When The Expert Predictions of Failure

When the experienced professionals don’t believe in your business idea, are they always right?

If you decide to take the plunge from complaining about your boss to becoming your own boss and starting a company, you will be in for a wild, wonderful and occasionally terrifying ride. One thing you’ll probably acquire as I did, was a new respect with anyone with the guts to start up their own business.

One of the things you’ll notice is that many people will tell you that your business won’t get off the ground. That it won’t be a success for one reason or another. The failure predictors.

When you are looking for funding, hearing that a VC (venture capital) company has declined to invest in your company, it can be depressing. Probably more of a setback than hearing from uncle Phil who’s business experience is limited to 20 years at the post office, telling you that your business idea won’t work and that you should go back to the cube farm.

However it’s nice to know that even some of the “experts” predictions of failure (or limited success) can be proven wrong in a spectacular fashion.

Many ADDers are known to have what some people call “resistance to authority” issues. Other say they’re only resistent to people with authority that happen to be stupider than they are, and are:

a) unaware of that fact and
b) posessing delusions of adequacies that are not supported by available evidence.

One positive outcome of these tendencies is that there are many ADD enterepreneurs. Many of the positive traits of people with ADD can be very useful in starting a business, ASSUMING they identify the areas of the business they either don’t like or are not good at i.e., paperwork, scheduling etc and hire someone/find a partner to take care of those areas.
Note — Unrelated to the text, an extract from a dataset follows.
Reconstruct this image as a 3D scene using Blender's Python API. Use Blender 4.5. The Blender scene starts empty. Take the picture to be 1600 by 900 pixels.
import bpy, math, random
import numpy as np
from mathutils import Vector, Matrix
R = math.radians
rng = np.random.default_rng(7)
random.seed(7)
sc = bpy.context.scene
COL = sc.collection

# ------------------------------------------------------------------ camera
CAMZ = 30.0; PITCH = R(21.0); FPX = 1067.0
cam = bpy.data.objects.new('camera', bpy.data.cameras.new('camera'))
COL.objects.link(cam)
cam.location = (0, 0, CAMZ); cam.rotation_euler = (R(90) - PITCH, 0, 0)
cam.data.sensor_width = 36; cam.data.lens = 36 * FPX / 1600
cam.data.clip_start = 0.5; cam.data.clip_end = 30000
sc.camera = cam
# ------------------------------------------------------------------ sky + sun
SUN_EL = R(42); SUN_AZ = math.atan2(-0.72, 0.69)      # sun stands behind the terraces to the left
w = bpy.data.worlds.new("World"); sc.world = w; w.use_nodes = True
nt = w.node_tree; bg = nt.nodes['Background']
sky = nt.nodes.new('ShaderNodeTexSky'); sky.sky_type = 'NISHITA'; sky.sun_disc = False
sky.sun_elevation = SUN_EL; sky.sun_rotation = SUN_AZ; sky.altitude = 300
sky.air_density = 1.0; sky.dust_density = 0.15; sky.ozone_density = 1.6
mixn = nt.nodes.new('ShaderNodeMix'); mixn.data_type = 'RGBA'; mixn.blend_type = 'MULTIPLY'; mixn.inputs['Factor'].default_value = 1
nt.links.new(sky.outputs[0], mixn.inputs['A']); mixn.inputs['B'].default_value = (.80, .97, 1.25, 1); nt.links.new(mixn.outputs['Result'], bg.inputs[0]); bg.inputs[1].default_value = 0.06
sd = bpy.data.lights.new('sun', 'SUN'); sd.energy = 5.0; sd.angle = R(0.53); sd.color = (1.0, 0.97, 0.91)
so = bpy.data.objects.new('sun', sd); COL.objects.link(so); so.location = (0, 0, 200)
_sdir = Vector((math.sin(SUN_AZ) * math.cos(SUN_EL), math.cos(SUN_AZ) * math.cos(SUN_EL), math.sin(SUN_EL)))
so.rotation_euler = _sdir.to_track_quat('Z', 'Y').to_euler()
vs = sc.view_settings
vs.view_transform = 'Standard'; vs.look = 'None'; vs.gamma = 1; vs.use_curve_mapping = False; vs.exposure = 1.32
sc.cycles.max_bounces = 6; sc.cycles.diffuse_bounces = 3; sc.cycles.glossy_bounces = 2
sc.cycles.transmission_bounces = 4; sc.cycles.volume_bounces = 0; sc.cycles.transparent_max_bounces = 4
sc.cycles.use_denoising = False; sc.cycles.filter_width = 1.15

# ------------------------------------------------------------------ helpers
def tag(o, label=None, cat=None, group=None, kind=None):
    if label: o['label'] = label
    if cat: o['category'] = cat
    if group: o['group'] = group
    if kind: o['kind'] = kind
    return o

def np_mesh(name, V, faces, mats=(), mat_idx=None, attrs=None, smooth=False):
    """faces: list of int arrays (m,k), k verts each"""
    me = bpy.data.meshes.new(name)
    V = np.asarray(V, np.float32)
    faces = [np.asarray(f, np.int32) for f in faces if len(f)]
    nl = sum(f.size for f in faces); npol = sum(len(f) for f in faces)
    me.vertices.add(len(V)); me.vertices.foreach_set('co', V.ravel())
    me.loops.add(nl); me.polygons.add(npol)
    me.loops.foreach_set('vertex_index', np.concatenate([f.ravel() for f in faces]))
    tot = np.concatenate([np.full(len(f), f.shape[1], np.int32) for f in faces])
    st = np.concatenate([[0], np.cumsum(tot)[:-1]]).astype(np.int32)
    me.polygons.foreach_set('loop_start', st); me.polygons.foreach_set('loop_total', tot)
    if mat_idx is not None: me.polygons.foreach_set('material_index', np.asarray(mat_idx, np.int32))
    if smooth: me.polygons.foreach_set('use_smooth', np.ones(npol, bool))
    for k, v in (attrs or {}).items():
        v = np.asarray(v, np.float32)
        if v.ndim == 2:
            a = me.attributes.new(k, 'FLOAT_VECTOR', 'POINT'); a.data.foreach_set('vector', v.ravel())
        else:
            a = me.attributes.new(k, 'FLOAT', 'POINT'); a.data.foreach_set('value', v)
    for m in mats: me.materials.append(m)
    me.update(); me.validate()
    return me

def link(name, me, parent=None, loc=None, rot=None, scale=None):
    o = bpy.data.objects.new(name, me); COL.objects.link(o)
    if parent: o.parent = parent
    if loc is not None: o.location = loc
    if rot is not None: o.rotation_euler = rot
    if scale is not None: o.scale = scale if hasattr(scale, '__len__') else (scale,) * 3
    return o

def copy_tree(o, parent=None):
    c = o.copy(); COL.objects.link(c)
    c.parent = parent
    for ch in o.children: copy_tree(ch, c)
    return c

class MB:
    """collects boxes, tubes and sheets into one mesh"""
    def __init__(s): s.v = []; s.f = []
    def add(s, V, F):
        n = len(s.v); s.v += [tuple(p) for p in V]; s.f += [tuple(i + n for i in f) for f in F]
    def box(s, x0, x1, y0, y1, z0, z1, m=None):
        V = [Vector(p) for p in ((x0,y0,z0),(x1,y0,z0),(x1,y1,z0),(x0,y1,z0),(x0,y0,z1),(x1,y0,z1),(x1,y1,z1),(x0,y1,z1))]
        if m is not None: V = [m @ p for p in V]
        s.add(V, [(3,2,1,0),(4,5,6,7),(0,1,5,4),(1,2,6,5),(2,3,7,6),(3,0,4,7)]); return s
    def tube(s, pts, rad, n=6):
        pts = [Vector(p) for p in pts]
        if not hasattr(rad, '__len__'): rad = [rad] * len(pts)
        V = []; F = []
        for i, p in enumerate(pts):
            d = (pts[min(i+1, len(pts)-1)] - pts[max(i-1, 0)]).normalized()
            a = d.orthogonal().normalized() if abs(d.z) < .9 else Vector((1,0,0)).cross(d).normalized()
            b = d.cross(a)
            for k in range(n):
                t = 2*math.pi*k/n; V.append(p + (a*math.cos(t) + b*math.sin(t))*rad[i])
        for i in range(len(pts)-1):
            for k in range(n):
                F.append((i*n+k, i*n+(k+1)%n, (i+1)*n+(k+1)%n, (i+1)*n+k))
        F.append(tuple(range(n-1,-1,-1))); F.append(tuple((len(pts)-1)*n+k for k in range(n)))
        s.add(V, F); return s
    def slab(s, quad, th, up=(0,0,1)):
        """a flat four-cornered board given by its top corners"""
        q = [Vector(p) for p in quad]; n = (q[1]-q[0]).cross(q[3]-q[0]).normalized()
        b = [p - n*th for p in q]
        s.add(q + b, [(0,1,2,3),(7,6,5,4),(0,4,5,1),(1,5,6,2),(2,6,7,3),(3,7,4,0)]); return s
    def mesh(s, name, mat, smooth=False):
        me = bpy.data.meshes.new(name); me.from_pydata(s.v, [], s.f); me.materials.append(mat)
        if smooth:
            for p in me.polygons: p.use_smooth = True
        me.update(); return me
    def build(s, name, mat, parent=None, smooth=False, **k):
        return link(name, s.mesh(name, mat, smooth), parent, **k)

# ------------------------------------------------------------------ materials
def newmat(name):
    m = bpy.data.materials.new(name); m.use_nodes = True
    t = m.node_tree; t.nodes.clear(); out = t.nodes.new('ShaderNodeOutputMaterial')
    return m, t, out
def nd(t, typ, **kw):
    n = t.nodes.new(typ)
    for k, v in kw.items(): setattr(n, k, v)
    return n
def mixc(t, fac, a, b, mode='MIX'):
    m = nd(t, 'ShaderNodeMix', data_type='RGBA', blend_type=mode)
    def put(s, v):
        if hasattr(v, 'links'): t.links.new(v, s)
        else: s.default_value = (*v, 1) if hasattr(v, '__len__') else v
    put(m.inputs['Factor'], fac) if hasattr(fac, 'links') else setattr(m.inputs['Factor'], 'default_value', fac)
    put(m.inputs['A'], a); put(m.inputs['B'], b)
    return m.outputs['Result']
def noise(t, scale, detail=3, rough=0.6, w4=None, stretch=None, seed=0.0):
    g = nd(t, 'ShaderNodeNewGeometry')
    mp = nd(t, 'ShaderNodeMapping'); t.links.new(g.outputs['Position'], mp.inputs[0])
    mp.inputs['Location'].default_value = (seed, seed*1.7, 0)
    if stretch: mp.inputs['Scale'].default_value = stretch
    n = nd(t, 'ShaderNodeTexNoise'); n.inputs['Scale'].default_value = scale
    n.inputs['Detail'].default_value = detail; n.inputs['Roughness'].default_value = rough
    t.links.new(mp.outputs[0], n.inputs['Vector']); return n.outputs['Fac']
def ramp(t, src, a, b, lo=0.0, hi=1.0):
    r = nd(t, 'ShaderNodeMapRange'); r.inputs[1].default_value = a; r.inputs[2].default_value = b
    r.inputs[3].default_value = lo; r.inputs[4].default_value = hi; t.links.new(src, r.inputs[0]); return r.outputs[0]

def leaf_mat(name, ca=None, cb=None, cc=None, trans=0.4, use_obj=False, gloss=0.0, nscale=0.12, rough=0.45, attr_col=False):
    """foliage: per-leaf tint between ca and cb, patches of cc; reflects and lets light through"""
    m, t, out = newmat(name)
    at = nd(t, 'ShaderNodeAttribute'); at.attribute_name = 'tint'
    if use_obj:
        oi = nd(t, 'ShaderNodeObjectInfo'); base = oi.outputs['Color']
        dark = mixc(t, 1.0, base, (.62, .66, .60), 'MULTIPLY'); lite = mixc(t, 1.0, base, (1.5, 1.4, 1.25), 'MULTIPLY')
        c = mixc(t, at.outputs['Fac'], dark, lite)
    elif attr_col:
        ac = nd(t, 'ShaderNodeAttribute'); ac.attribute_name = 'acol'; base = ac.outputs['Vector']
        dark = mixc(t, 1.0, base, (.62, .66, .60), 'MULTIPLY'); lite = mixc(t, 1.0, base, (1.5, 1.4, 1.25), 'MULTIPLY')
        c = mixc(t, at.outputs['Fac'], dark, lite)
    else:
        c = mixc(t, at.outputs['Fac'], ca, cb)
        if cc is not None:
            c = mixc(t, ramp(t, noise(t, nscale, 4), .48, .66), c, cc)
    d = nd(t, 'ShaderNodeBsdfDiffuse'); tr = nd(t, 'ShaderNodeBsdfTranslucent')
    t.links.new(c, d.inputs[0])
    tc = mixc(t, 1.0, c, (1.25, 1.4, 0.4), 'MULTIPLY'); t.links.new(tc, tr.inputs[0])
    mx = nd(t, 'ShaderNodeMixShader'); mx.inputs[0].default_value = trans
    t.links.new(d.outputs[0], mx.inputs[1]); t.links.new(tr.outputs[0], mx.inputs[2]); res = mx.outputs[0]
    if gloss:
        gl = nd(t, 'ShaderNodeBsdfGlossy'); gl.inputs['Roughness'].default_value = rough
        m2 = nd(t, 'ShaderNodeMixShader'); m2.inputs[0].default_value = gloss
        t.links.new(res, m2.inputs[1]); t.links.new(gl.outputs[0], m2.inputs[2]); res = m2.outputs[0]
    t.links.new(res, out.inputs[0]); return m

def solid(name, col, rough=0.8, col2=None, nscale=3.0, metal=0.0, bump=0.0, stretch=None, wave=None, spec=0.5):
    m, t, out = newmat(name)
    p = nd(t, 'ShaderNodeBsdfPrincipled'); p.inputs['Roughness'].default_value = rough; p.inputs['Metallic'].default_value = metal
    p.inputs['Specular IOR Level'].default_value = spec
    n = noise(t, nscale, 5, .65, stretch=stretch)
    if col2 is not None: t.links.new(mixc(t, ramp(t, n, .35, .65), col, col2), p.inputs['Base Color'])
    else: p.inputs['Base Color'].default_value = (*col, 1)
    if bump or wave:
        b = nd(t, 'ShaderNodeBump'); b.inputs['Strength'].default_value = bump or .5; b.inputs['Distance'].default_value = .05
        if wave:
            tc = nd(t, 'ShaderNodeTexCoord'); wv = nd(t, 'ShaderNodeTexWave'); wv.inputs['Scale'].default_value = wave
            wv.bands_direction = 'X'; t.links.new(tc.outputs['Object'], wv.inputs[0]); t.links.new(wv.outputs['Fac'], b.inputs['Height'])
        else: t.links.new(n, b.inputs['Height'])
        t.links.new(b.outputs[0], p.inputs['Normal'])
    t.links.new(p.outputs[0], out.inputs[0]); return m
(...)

Christian Mayaud, Chief Dung Analyst of the blog Sacred Cow Dung has a great story on how the experts are not always right. He talks about one VC firm that’s been around since 1911, BVP that has the guts to list the MOTUS that got away. MOTU in the VC world stands for

“Master Of The Universe” company. It is the legendary 100+ x investment. It is often the bellwether company in an emerging industry.

Here’s their Anti Portfoilo

We chose to decline the investments below, each of which we had the opportunity to invest in, and each of which later blossomed into a tremendously successful company. Our reasons for passing on these investments varied.

Apple Computer


Federal Express

Incredibly, BVP passed on Federal Express seven times.


Cowan’s college friend rented her garage to Sergey and Larry for their first year. In 1999 and 2000 she tried to introduce Cowan to “these two really smart Stanford students writing a search engine”. Students? A new search engine? In the most important moment ever for Bessemer’s anti-portfolio, Cowan asked her, “How can I get out of this house without going anywhere near your garage?”



Lotus & Compaq

So next time an expert tells you why your business idea won’t go anywhere, listen to the reasons, see if you can learn something from them, but do take them with a grain of salt.

If, however, you’re the only one besides your immediate relatives that think it’s a good business idea, than that’s another story. Fantasy businesses are different from real ones. We ADDers can be great brainstormers, creators of a million ideas, just make sure you know the difference between a dream and a solid plan.

3 thoughts on “When The Expert Predictions of Failure”

  1. One thing to remember is that when a venture capital company declines to invest in your company they are not saying that you business will fail or will have limited success. Although rejection may feel like failure, it is not the same thing. Rejection is one person or organization’s opinion of what you have to offer. Many VC’s will pass on an opportunity simply because they do not have someone with the technical expertise to fully understand a specific business opportunity.

    There are many passions that attract adults with ADD that have a high rejection rate. Off the top of my head I can think of writing, music, and art where many people will tell you that they do not like your work, but if the niche of people that your are trying to reach love it you will be a success.

  2. that’s true John, if they don’t understand your business opportunity well enough, they shouldn’t work with you. I’m post this as an example that experienced people can be wrong in their judgements of your business, and you shouldn’t necessarily be too discouraged by having a few “experts” telling you they believe your business won’t work. I’m sure in some of these cases they just didn’t think they were the right people for the companies.

    I’m not condemning BVP for putting this out, the fact that BVP had the confidence to put this list out I would view them in a better light than other VC firms that would not do such a thing.

  3. Pete

    I really liked your article,and I liked the fact that BVP put out their list of the ones that got away. I agree that people shouldn’t get discouraged by “expert” rejection. I think the biggest issue I had was your opinion that the VC experts were predicting failure. A VC’s job is to predict who has the chance of being the greatest success.